> [Source data]:
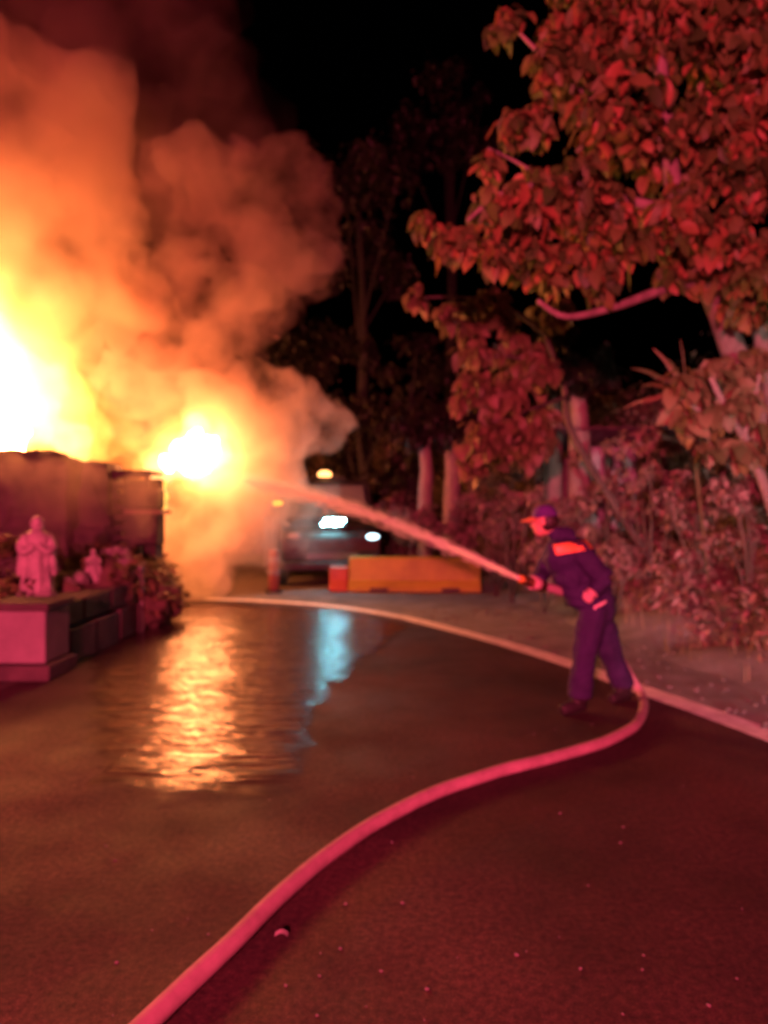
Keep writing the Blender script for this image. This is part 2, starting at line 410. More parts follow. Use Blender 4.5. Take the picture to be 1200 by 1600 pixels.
# robed statue
def robed(name, label, base, H, arms=True):
    t = empty(name, base, R(20)); tag(t, label, 'statue', 'plaster statues')
    m = MB()
    m.lathe([(.20*H, .0), (.215*H, .03*H), (.19*H, .12*H), (.165*H, .3*H), (.15*H, .45*H), (.145*H, .58*H), (.16*H, .70*H), (.13*H, .78*H), (.06*H, .83*H), (.05*H, .86*H)], n=24)
    m.ell((0, -.01*H, .915*H), (.068*H, .075*H, .085*H), 16, 10)
    m.ell((0, .025*H, .90*H), (.088*H, .085*H, .115*H), 16, 10)                       # veil
    m.tube(spline([(0, .07*H, .92*H), (0, .10*H, .75*H), (0, .12*H, .5*H), (0, .16*H, .15*H)], 4), .085*H, 10)
    if arms:
        for s in (-1, 1):
            m.tube(spline([(s*.13*H, 0, .74*H), (s*.19*H, -.04*H, .60*H), (s*.13*H, -.13*H, .54*H), (s*.02*H, -.18*H, .62*H)], 4), [.06*H]*9 + [.05*H, .045*H, .04*H, .03*H], 10)
            m.tube([(s*.15*H, -.03*H, .60*H), (s*.20*H, -.02*H, .34*H), (s*.22*H, 0, .22*H)], [.06*H, .055*H, .03*H], 8)
    for k in range(9):                                                              # folds of the robe
        a = 2*math.pi*k/9; m.tube(spline([(.14*H*math.cos(a), .14*H*math.sin(a), .55*H), (.165*H*math.cos(a+.1), .165*H*math.sin(a+.1), .3*H), (.205*H*math.cos(a+.05), .205*H*math.sin(a+.05), .01*H)], 4), .022*H, 6)
    union('figure', m, .012*max(H, .5), PLAST, .006*H, .06, parent=t, smooth=2)
    b = MB().lathe([(.24*H, -.10*H), (.25*H, -.02*H), (.23*H, .01*H)], n=8); b.build('plinth', CONC, t, bevel=.006)
    return t
robed('statue', 'tall pale robed statue glowing pink above the pedestal', px(58, 925, 8.2), .84)
robed('statue', 'small pale figure standing in the dark planting beside the tall robed statue', px(146, 908, 9.2), .40)
post = empty('marker_post', (-3.28, 9.9, .0)); tag(post, 'short pale post at the far end of the block wall', 'post')
MB().box((0, 0, .44), (.13, .13, .88)).build('shaft', PLAST, post, bevel=.015)
MB().box((0, 0, .90), (.17, .17, .05)).build('cap', CONC, post, bevel=.012)

# stones in the bed
rock_meshes = []
for k in range(3):
    bm = bmesh.new(); bmesh.ops.create_icosphere(bm, subdivisions=2, radius=1)
    for v in bm.verts: v.co *= 1 + .35 * mnoise.noise(v.co * 1.4 + Vector((k*7, 0, 0))); v.co.z *= .7
    me = bpy.data.meshes.new('stone'); bm.to_mesh(me); bm.free(); me.materials.append(CONC); rock_meshes.append(me)
for k, (u, v, d, s, lb) in enumerate([(185, 868, 9.8, .13, 'pale stone perched highest in the dark bed'), (196, 880, 9.7, .10, 'pale stone leaning under the highest one in the bed'),
        (118, 905, 9.0, .12, 'dull pink stone at the foot of the small figure'), (225, 905, 10.4, .15, 'brown stone catching firelight beside the short pale post'), (96, 912, 8.8, .14, 'rounded stone next to the tall robed statue')]):
    o = bpy.data.objects.new('stone', rock_meshes[k % 3]); COL.objects.link(o); p = px(u, v, d); o.location = p
    o.scale = (s*1.7, s*1.35, s*1.4); o.rotation_euler = (0, 0, k*1.3); tag(o, lb, 'stone', 'stones in the planting bed')
    # mound of soil the stone sits on
mound = union('soil_mound', MB().ell((-3.75, 9.8, .6), (.55, .9, .45)).ell((-3.4, 10.5, .35), (.5, .7, .45)).ell((-3.9, 9.0, .55), (.45, .7, .25)), .07, mat('soil', (.16, .11, .08), (.08, .055, .04), .95, 5, .8, 18), .10, .3)
tag(mound, kind='structure')

# tall dark blocks in front of the fire
def slabs(name, label, cat, base, parts):
    t = empty(name, base); tag(t, label, cat, 'dark blocks below the fire')
    for (nm, c, size, mt) in parts: block(t, c, size, mt, nm, jit=.006, bev=.03)
    return t
D = 10.6
def span(u0, u1, v0, v1, d): a = px(u0, v0, d); b = px(u1, v1, d); return (a.x + b.x)/2, b.x - a.x, b.z, a.z
def dark_block(label, u0, u1, vt, d, depth, arch=0):
    cx, w, _, zt = span(u0, u1, vt, 1000, d)
    t = empty('dark_block', (cx, d, 0)); tag(t, label, 'block', 'dark blocks below the fire')
    m = MB(); hh = zt - arch*.6
    m.box((0, depth/2, hh/2), (w, depth, hh)); m.box((-w*.1, depth*.35, hh*.3), (w*1.04, depth*1.1, hh*.55), rz=.05)
    if arch: m.ell((w*.08, depth/2, hh - arch*.6), (w*.47, depth*.45, arch*2.0), 18, 10)
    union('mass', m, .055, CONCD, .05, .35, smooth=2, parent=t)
    for k in range(4):
        x = random.uniform(-w*.45, w*.45); z = random.uniform(.5, hh*.75)
        MB().box((x, -.05, z), (.07, .03, random.uniform(.6, 1.1)), ry=random.uniform(-.6, .6), rx=-.08).build('charred_board', CHAR, t, bevel=.006)
    return t
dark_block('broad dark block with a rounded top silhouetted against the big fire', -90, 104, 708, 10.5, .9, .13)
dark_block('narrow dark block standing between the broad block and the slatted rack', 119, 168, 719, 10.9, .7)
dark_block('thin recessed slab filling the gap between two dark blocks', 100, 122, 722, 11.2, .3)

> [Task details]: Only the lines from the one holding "dark_block('narrow dark block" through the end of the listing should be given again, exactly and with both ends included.

> [Task answer]:
dark_block('narrow dark block standing between the broad block and the slatted rack', 119, 168, 719, 10.9, .7)
dark_block('thin recessed slab filling the gap between two dark blocks', 100, 122, 722, 11.2, .3)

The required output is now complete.